### Data in this exercise:
* * * *
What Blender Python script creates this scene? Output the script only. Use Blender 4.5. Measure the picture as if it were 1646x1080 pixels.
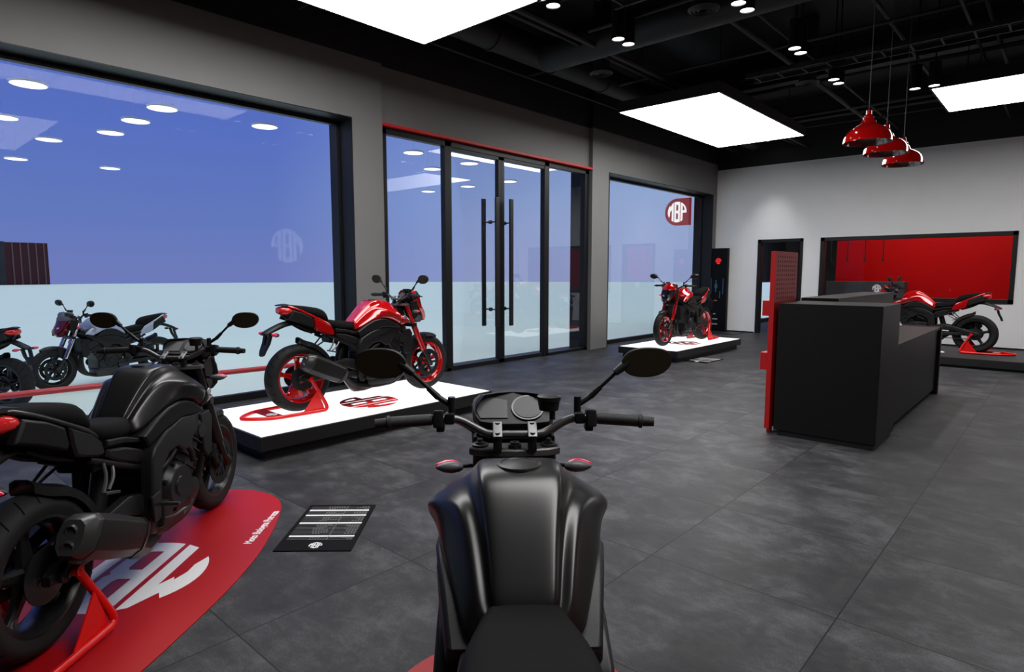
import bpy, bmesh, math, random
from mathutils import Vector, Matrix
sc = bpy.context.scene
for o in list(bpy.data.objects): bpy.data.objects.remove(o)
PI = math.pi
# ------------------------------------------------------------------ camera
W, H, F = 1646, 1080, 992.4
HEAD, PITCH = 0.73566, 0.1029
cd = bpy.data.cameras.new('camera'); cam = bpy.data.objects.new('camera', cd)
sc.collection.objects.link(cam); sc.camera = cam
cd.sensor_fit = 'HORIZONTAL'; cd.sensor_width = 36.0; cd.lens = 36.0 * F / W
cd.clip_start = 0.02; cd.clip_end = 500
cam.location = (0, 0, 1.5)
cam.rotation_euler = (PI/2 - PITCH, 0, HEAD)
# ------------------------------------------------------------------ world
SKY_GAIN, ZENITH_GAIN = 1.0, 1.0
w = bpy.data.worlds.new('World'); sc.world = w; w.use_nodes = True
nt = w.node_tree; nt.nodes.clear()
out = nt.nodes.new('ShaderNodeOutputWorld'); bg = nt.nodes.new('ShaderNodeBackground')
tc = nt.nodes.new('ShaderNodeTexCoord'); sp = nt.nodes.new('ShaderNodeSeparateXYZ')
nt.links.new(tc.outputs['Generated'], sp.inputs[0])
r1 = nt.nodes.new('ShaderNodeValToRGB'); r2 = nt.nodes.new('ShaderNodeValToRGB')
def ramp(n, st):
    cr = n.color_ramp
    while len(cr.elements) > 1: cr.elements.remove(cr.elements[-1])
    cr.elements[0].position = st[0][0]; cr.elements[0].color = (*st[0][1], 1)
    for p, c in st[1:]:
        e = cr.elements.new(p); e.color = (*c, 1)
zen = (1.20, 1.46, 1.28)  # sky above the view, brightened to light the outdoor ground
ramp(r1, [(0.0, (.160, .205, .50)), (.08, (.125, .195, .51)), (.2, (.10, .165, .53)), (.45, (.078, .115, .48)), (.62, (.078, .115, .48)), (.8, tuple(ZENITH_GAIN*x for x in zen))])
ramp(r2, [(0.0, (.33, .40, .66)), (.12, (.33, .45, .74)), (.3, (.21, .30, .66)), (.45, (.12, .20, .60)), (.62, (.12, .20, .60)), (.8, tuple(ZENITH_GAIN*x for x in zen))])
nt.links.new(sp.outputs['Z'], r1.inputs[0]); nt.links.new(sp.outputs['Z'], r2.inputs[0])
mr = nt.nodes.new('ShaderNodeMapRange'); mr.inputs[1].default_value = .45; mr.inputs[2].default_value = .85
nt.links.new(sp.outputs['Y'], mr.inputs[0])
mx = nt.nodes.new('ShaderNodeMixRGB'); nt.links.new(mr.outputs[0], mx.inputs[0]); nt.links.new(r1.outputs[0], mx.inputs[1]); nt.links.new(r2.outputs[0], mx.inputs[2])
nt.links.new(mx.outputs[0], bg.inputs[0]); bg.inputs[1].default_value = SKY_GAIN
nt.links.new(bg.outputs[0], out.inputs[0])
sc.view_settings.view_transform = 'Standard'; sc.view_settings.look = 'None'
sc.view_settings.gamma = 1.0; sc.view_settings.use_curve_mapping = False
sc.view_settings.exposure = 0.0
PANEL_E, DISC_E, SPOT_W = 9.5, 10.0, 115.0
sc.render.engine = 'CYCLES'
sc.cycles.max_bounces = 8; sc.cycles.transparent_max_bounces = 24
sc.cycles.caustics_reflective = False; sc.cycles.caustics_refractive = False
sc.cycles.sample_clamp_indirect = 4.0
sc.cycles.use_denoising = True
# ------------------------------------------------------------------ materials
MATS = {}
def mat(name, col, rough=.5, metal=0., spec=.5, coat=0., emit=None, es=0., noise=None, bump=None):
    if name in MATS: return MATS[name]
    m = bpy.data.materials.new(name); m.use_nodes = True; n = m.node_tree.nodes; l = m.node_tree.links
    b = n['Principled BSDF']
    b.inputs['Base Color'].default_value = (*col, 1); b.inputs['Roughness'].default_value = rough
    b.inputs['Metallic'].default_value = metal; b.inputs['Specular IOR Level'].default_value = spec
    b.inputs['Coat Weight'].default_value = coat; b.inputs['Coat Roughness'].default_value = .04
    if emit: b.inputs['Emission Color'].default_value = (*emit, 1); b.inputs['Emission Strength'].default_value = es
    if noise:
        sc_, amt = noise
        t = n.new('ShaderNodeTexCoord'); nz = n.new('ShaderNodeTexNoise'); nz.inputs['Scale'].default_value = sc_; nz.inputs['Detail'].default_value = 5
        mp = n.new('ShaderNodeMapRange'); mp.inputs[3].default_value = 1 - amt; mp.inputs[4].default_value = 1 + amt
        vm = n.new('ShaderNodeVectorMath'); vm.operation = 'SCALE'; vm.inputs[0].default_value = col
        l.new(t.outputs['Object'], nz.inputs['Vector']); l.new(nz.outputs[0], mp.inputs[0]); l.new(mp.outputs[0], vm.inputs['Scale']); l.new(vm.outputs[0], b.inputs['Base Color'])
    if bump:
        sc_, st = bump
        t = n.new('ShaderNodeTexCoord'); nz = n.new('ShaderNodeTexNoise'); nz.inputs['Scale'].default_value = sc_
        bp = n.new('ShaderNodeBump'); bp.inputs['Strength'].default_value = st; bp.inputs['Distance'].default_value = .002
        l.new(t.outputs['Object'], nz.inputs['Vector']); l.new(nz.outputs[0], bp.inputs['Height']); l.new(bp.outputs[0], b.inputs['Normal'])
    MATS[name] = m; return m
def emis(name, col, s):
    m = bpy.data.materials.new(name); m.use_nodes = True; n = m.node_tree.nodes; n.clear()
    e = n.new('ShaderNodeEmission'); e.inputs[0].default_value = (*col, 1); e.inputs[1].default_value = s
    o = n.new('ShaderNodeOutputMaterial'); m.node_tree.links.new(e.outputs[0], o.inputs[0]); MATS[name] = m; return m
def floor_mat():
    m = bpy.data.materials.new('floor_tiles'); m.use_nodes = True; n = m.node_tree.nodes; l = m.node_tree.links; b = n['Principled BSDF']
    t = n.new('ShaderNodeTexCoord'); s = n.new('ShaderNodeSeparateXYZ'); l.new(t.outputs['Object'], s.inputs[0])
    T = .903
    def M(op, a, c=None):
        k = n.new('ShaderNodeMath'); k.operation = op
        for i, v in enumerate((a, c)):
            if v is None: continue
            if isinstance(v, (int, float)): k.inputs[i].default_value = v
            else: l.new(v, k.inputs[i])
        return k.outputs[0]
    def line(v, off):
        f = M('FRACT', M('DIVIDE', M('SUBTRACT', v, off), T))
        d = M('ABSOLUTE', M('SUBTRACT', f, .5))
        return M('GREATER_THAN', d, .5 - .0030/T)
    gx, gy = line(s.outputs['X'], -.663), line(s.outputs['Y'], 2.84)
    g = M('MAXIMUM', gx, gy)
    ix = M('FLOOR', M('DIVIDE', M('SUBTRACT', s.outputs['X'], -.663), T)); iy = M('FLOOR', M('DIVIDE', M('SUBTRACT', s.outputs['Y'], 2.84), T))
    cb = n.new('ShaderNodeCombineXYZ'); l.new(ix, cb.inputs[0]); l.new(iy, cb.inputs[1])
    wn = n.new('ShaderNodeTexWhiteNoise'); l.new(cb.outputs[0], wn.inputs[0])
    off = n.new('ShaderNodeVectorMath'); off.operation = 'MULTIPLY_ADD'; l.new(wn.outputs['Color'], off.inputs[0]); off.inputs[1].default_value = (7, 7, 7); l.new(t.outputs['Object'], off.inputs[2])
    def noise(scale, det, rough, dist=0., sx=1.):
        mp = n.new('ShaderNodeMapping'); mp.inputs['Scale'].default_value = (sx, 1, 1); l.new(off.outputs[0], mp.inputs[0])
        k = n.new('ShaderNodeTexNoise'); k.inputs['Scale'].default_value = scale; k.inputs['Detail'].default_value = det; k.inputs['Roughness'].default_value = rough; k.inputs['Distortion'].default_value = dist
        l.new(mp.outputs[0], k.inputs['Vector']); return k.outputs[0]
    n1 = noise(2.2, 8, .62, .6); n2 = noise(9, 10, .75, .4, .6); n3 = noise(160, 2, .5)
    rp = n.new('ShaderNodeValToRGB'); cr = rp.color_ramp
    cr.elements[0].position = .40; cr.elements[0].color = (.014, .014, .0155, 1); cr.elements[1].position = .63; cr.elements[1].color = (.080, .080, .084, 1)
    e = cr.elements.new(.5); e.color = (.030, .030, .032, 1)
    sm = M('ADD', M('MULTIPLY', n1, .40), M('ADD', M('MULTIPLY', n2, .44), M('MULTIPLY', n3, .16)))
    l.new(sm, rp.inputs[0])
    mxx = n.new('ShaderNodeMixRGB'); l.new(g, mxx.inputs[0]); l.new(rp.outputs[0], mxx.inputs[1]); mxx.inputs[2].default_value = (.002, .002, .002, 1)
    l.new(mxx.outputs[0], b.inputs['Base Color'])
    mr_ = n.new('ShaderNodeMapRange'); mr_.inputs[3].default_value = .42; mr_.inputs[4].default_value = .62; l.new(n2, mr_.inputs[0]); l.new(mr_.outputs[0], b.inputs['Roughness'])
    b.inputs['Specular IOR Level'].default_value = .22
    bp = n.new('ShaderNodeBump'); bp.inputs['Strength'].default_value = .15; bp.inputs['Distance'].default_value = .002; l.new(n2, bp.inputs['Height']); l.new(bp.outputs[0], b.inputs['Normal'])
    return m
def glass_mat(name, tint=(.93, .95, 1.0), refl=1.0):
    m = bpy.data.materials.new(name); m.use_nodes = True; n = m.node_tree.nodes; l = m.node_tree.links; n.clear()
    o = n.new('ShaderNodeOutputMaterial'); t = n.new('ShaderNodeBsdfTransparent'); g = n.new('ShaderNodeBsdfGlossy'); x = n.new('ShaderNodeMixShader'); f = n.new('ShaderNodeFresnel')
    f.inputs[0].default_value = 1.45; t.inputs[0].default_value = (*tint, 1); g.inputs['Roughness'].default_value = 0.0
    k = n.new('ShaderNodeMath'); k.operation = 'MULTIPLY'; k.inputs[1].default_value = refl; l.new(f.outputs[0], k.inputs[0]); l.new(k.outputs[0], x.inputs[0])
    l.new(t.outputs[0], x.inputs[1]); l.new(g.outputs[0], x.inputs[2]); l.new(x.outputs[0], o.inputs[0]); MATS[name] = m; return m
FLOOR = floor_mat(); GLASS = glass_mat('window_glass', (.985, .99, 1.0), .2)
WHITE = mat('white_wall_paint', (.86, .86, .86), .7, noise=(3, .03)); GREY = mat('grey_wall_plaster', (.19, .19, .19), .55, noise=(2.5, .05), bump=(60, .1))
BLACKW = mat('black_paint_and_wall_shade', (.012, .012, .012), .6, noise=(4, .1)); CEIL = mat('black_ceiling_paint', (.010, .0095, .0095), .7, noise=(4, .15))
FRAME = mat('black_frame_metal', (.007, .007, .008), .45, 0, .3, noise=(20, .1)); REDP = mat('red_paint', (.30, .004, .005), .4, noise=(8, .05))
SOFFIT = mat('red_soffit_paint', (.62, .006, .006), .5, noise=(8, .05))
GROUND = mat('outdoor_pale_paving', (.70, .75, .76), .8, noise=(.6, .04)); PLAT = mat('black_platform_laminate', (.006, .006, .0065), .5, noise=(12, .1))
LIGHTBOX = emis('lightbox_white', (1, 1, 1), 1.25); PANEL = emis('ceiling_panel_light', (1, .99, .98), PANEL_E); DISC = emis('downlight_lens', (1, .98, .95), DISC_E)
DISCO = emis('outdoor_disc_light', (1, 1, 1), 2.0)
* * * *
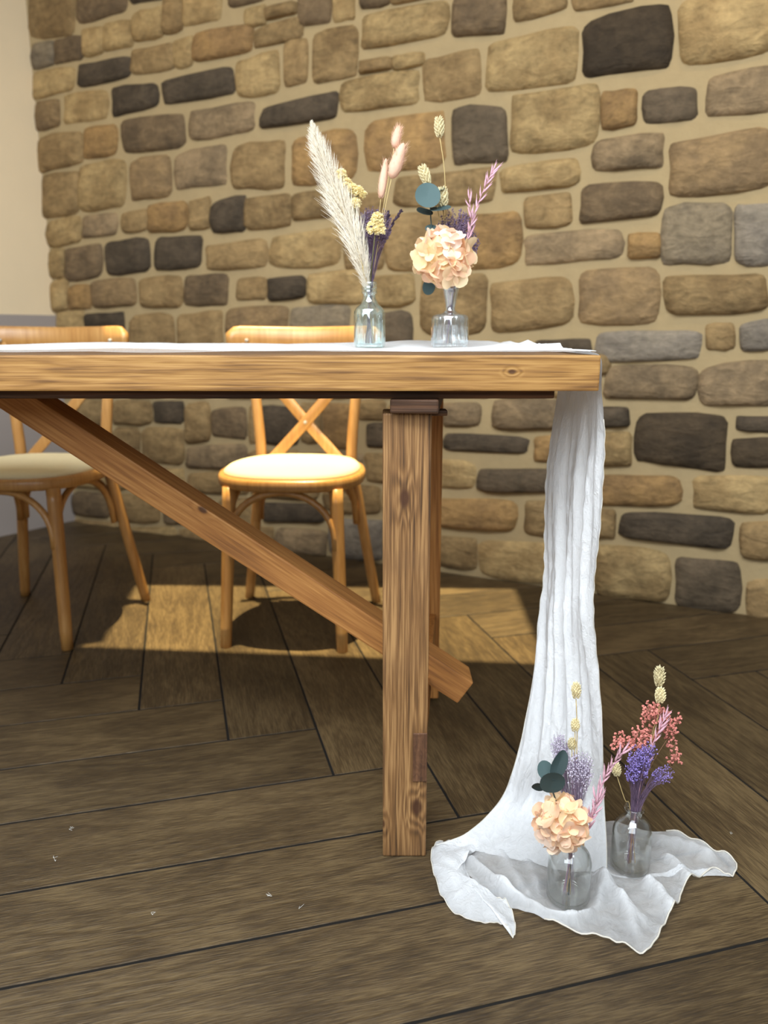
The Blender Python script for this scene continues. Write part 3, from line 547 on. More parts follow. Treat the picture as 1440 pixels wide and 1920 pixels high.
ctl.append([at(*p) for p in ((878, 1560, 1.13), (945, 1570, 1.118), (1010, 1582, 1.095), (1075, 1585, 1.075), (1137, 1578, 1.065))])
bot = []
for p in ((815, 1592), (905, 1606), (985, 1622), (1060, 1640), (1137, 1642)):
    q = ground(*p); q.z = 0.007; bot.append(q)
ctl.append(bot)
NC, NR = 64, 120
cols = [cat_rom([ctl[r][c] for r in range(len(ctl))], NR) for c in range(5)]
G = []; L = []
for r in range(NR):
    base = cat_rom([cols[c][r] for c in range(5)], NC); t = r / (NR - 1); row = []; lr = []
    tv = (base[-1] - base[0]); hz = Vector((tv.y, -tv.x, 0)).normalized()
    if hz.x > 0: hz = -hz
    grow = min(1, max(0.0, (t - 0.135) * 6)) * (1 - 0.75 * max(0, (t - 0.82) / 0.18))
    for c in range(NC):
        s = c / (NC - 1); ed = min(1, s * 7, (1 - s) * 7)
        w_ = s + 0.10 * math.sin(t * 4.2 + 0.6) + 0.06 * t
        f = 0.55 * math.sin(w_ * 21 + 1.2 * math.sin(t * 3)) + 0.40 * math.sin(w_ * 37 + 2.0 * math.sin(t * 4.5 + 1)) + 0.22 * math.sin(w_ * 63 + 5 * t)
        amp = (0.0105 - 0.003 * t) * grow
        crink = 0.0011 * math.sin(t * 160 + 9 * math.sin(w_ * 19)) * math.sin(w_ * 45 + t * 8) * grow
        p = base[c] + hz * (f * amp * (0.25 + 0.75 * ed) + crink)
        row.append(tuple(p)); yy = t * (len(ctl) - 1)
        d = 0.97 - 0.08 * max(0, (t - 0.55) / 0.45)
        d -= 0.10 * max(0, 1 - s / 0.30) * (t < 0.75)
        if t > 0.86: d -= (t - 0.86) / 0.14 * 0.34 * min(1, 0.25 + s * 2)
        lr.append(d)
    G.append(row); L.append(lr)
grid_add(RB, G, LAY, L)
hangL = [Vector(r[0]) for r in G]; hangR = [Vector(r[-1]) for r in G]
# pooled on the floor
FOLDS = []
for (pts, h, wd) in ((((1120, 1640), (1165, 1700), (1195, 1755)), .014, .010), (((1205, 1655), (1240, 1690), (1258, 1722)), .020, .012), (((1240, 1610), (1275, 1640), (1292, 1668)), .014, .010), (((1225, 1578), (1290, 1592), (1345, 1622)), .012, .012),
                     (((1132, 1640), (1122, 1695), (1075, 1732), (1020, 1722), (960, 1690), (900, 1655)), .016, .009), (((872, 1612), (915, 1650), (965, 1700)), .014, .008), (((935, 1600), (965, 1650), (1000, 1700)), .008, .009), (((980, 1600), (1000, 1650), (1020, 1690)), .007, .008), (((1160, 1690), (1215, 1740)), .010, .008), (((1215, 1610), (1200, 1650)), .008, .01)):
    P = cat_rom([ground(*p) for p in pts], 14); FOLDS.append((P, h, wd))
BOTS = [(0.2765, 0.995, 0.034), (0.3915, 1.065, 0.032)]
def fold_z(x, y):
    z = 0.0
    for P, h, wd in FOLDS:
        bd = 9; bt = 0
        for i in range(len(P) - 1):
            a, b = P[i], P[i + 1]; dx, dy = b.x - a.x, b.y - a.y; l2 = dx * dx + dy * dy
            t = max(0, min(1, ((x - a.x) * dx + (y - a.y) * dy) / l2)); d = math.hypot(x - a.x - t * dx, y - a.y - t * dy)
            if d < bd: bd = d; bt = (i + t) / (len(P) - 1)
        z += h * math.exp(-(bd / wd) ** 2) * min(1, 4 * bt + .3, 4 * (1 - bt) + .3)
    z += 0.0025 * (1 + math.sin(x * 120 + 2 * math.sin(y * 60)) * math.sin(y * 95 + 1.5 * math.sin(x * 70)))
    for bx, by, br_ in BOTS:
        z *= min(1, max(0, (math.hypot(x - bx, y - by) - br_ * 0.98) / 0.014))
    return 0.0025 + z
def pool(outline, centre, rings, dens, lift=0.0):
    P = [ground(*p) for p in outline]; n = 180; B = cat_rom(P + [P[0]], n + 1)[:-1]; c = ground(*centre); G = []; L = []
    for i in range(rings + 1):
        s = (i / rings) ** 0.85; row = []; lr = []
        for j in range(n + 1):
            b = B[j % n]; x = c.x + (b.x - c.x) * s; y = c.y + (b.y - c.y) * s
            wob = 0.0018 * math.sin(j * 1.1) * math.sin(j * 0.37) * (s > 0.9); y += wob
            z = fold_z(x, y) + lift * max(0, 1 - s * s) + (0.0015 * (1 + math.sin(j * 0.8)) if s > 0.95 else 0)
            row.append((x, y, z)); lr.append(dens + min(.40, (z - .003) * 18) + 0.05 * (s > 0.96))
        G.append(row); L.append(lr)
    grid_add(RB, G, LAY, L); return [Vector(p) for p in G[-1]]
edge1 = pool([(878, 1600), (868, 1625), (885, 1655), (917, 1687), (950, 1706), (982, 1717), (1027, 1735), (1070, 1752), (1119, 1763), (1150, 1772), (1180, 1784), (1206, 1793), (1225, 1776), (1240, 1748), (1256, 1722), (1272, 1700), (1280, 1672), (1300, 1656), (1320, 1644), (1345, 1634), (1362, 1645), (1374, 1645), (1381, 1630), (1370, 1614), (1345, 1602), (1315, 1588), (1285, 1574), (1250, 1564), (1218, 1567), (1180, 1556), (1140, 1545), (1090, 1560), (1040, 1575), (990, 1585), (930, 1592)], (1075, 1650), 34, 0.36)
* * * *
### Given instruction:
In the entries above, find each line with the word "Python" and show it.

### Task response:
What Blender Python script creates this scene? Output the script only. Use Blender 4.5. Measure the picture as if it were 1646x1080 pixels.
The Blender Python script for this scene continues. Write part 3, from line 547 on. More parts follow. Treat the picture as 1440 pixels wide and 1920 pixels high.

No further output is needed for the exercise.